> _Requirements_
Without the pictures, set down every line of the data exactly.
——
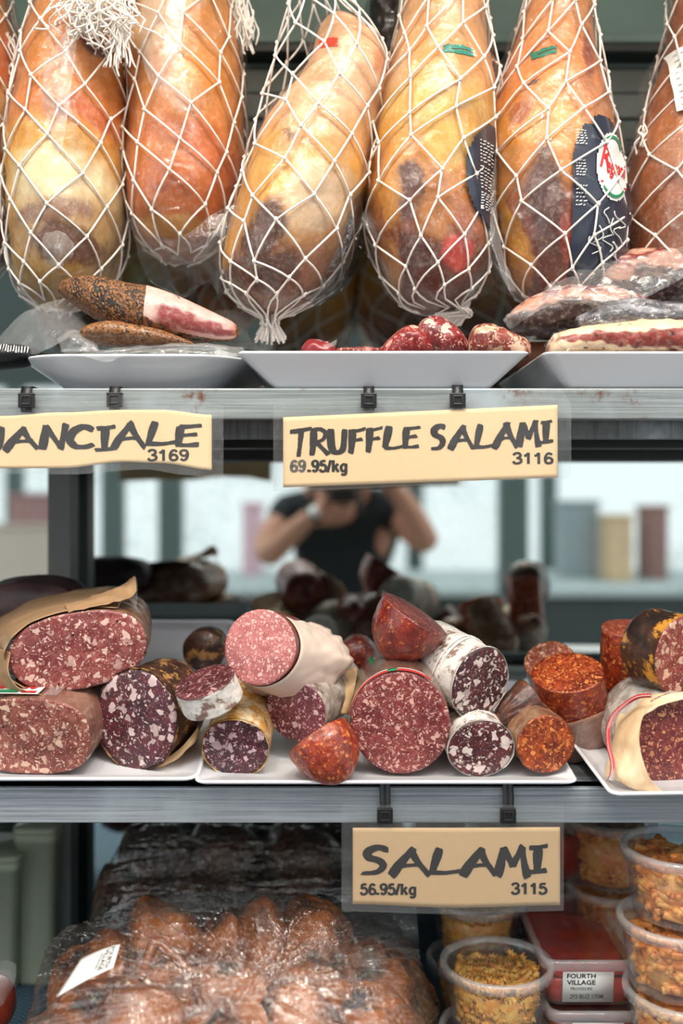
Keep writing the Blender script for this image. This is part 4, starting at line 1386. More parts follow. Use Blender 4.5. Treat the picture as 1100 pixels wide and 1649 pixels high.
def jowl_cut():
    m = MB()
    rows = []
    col = []
    for i in range(61):
        x = 240 + 142 * i / 60
        c_, rr_ = GL.cr(x)
        row = []
        for j in range(41):
            v = j / 40
            th = math.asin(0.93) * (2 * v - 1) + 0.0
            xx = x + (7 - 14 * abs(v - 0.35)) * (1 - i / 60)
            p = GL.pt(min(383, xx), math.sin(th) * 1.2, 0.0016, False)
            p.z -= 0.0
            row.append(p)
            y = (p.z)
            q = p
            n1 = noise.noise(Vector((q.x * 60, q.y * 60, q.z * 160)))
            n2 = noise.noise(q * 190)
            fat = mixc(C(224, 190, 180), C(214, 162, 154), 0.5 + n1)
            u = i / 60
            mid = 0.52 + 0.13 * u + 0.02 * math.sin(u * 7)
            band = 1 - sm(abs(v - mid) + 0.10 * n1 + 0.06 * n2, 0.06 + 0.05 * sm(u, 0, .4), 0.15 + 0.05 * sm(u, 0, .4))
            band *= sm(u, 0.08, 0.2)
            cc = mixc(fat, C(146, 64, 66), band)
            edge = sm(v, 0.90, 0.97) + (1 - sm(v, 0.02, 0.06)) + sm(u, 0.965, 1.0)
            cc = mixc(cc, C(186, 120, 78), min(1, edge))
            cut = 0.60 + 0.42 * u + 0.03 * n1
            if v > cut:
                cc = C(58, 40, 32) if n2 > 0.05 else C(128, 82, 46)
            col.append(cc)
        rows.append(row)
    m.grid(rows)
    m.c = col
    return m


m = jowl_cut()
m.build('cut_face', M['cured'], r, col=m.c)
tab = [(132, 538, 548), (142, 527, 553), (165, 521, 556), (195, 521, 558), (230, 526, 558), (262, 534, 558), (290, 543, 558), (312, 551, 558)]
G2 = Loft(tab, 1.015, 0.036, 'h', 0.85, 0.0016, 40, 5, 0.0006, 160)
r = root('cured_pork_jowl', P(220, 558, 1.015), 'glossy pepper-crusted pork jowl lying under the cut one on the left dish', 'meat', 'pepper-crusted pork jowls')
m = G2.mesh(160, 110, pepper(lambda x, y: -0.10))
m.build('pepper_crust', M['cured'], r, col=m.c)


def sheet(label, ctrl, mat, amp=0.002, ridge=0.003, seed=1, nm='film_sheet', ctg='wrap', n=34, solid=0.0):
    o = patch([[P(*c) for c in row] for row in ctrl], n, n, amp, 45, seed, ridge, 40).build(nm, M[mat], None, solid=solid)
    return tag(o, label, ctg)


sheet('loose clear film standing up at the left end of the dish beside the pork jowls', [
    [(-10, 556, 1.06), (20, 520, 1.05), (62, 492, 1.05), (100, 481, 1.06), (128, 500, 1.07)], [(0, 568, 1.03), (40, 540, 1.02), (80, 512, 1.02), (115, 512, 1.03), (142, 525, 1.04)],
    [(60, 571, 1.0), (80, 560, 0.99), (110, 545, 0.99), (130, 545, 0.995), (150, 545, 1.0)]], 'film_milky', seed=2)
sheet('milky paper sheet under the pork jowls folding over the front of the left dish', [
    [(100, 562, 1.08), (200, 562, 1.08), (300, 562, 1.08), (400, 560, 1.07)], [(105, 570, 0.99), (190, 562, 0.99), (290, 553, 0.99), (390, 560, 1.0)],
    [(140, 575, 0.977), (185, 568, 0.976), (285, 562, 0.98), (396, 566, 0.985)], [(152, 578, 0.974), (176, 582, 0.972), (225, 571, 0.976), (400, 574, 0.98)]], 'film_milky', seed=3, nm='paper_sheet')
sheet('small bunched clear film in front of the lower pork jowl', [
    [(92, 545, 1.0), (112, 535, 1.0), (128, 532, 1.0), (150, 546, 1.0)], [(96, 556, 0.99), (114, 545, 0.985), (132, 546, 0.985), (156, 556, 0.99)], [(100, 568, 0.985), (115, 566, 0.98), (132, 565, 0.98), (160, 566, 0.985)]], 'film_milky', seed=6, n=20)
sheet('clear film edge trailing onto the long white tray behind the cut pork end', [
    [(330, 505, 1.10), (362, 498, 1.10), (400, 505, 1.10)], [(345, 540, 1.06), (375, 545, 1.06), (400, 540, 1.07)], [(360, 562, 1.02), (388, 562, 1.02), (430, 568, 1.01)]], 'film', seed=8, n=20)
# dark labelled sausage at the far left
tab = [(-60, 556, 600), (-20, 554, 600), (10, 553, 596), (40, 556, 590), (60, 562, 582), (72, 568, 576)]
S0 = Loft(tab, 1.02, 0.03, 'h', 1.0, 0.001, 50, 3)
r = root('wrapped_sausage', P(0, 600, 1.02), 'black-labelled sausage with white lettering poking in at the left edge beside the dish', 'sausage')
S0.mesh(50, 50).build('casing', M['black'], r)
rd = random.Random(4)
m = MB()
for k in range(16):
    x = -5 + k * 3.8
    y0 = 560 + rd.uniform(-1, 2) + k * 0.2
    m.add([S0.front(a, b, 0.002) for a, b in ((x, y0), (x + 1.4, y0), (x + 3.0, y0 + rd.uniform(6, 11)), (x + 1.4, y0 + 10))], [(0, 1, 2, 3)])
m.build('label_lettering', M['white_ink'], r)
MB().add([S0.front(a, b, 0.002) for a, b in ((-10, 572), (3, 578), (2, 588), (-12, 586))], [(0, 1, 2, 3)]).build('label_patch', plain('orange_patch', C(190, 90, 50), 0.5), r)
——
> _Solution to the problem_
Keep writing the Blender script for this image. This is part 4, starting at line 1386. More parts follow. Use Blender 4.5. Treat the picture as 1100 pixels wide and 1649 pixels high.
def jowl_cut():
    m = MB()
    rows = []
    col = []
    for i in range(61):
        x = 240 + 142 * i / 60
        c_, rr_ = GL.cr(x)
        row = []
        for j in range(41):
            v = j / 40
            th = math.asin(0.93) * (2 * v - 1) + 0.0
            xx = x + (7 - 14 * abs(v - 0.35)) * (1 - i / 60)
            p = GL.pt(min(383, xx), math.sin(th) * 1.2, 0.0016, False)
            p.z -= 0.0
            row.append(p)
            y = (p.z)
            q = p
            n1 = noise.noise(Vector((q.x * 60, q.y * 60, q.z * 160)))
            n2 = noise.noise(q * 190)
            fat = mixc(C(224, 190, 180), C(214, 162, 154), 0.5 + n1)
            u = i / 60
            mid = 0.52 + 0.13 * u + 0.02 * math.sin(u * 7)
            band = 1 - sm(abs(v - mid) + 0.10 * n1 + 0.06 * n2, 0.06 + 0.05 * sm(u, 0, .4), 0.15 + 0.05 * sm(u, 0, .4))
            band *= sm(u, 0.08, 0.2)
            cc = mixc(fat, C(146, 64, 66), band)
            edge = sm(v, 0.90, 0.97) + (1 - sm(v, 0.02, 0.06)) + sm(u, 0.965, 1.0)
            cc = mixc(cc, C(186, 120, 78), min(1, edge))
            cut = 0.60 + 0.42 * u + 0.03 * n1
            if v > cut:
                cc = C(58, 40, 32) if n2 > 0.05 else C(128, 82, 46)
            col.append(cc)
        rows.append(row)
    m.grid(rows)
    m.c = col
    return m


m = jowl_cut()
m.build('cut_face', M['cured'], r, col=m.c)
tab = [(132, 538, 548), (142, 527, 553), (165, 521, 556), (195, 521, 558), (230, 526, 558), (262, 534, 558), (290, 543, 558), (312, 551, 558)]
G2 = Loft(tab, 1.015, 0.036, 'h', 0.85, 0.0016, 40, 5, 0.0006, 160)
r = root('cured_pork_jowl', P(220, 558, 1.015), 'glossy pepper-crusted pork jowl lying under the cut one on the left dish', 'meat', 'pepper-crusted pork jowls')
m = G2.mesh(160, 110, pepper(lambda x, y: -0.10))
m.build('pepper_crust', M['cured'], r, col=m.c)


def sheet(label, ctrl, mat, amp=0.002, ridge=0.003, seed=1, nm='film_sheet', ctg='wrap', n=34, solid=0.0):
    o = patch([[P(*c) for c in row] for row in ctrl], n, n, amp, 45, seed, ridge, 40).build(nm, M[mat], None, solid=solid)
    return tag(o, label, ctg)


sheet('loose clear film standing up at the left end of the dish beside the pork jowls', [
    [(-10, 556, 1.06), (20, 520, 1.05), (62, 492, 1.05), (100, 481, 1.06), (128, 500, 1.07)], [(0, 568, 1.03), (40, 540, 1.02), (80, 512, 1.02), (115, 512, 1.03), (142, 525, 1.04)],
    [(60, 571, 1.0), (80, 560, 0.99), (110, 545, 0.99), (130, 545, 0.995), (150, 545, 1.0)]], 'film_milky', seed=2)
sheet('milky paper sheet under the pork jowls folding over the front of the left dish', [
    [(100, 562, 1.08), (200, 562, 1.08), (300, 562, 1.08), (400, 560, 1.07)], [(105, 570, 0.99), (190, 562, 0.99), (290, 553, 0.99), (390, 560, 1.0)],
    [(140, 575, 0.977), (185, 568, 0.976), (285, 562, 0.98), (396, 566, 0.985)], [(152, 578, 0.974), (176, 582, 0.972), (225, 571, 0.976), (400, 574, 0.98)]], 'film_milky', seed=3, nm='paper_sheet')
sheet('small bunched clear film in front of the lower pork jowl', [
    [(92, 545, 1.0), (112, 535, 1.0), (128, 532, 1.0), (150, 546, 1.0)], [(96, 556, 0.99), (114, 545, 0.985), (132, 546, 0.985), (156, 556, 0.99)], [(100, 568, 0.985), (115, 566, 0.98), (132, 565, 0.98), (160, 566, 0.985)]], 'film_milky', seed=6, n=20)
sheet('clear film edge trailing onto the long white tray behind the cut pork end', [
    [(330, 505, 1.10), (362, 498, 1.10), (400, 505, 1.10)], [(345, 540, 1.06), (375, 545, 1.06), (400, 540, 1.07)], [(360, 562, 1.02), (388, 562, 1.02), (430, 568, 1.01)]], 'film', seed=8, n=20)
# dark labelled sausage at the far left
tab = [(-60, 556, 600), (-20, 554, 600), (10, 553, 596), (40, 556, 590), (60, 562, 582), (72, 568, 576)]
S0 = Loft(tab, 1.02, 0.03, 'h', 1.0, 0.001, 50, 3)
r = root('wrapped_sausage', P(0, 600, 1.02), 'black-labelled sausage with white lettering poking in at the left edge beside the dish', 'sausage')
S0.mesh(50, 50).build('casing', M['black'], r)
rd = random.Random(4)
m = MB()
for k in range(16):
    x = -5 + k * 3.8
    y0 = 560 + rd.uniform(-1, 2) + k * 0.2
    m.add([S0.front(a, b, 0.002) for a, b in ((x, y0), (x + 1.4, y0), (x + 3.0, y0 + rd.uniform(6, 11)), (x + 1.4, y0 + 10))], [(0, 1, 2, 3)])
m.build('label_lettering', M['white_ink'], r)
MB().add([S0.front(a, b, 0.002) for a, b in ((-10, 572), (3, 578), (2, 588), (-12, 586))], [(0, 1, 2, 3)]).build('label_patch', plain('orange_patch', C(190, 90, 50), 0.5), r)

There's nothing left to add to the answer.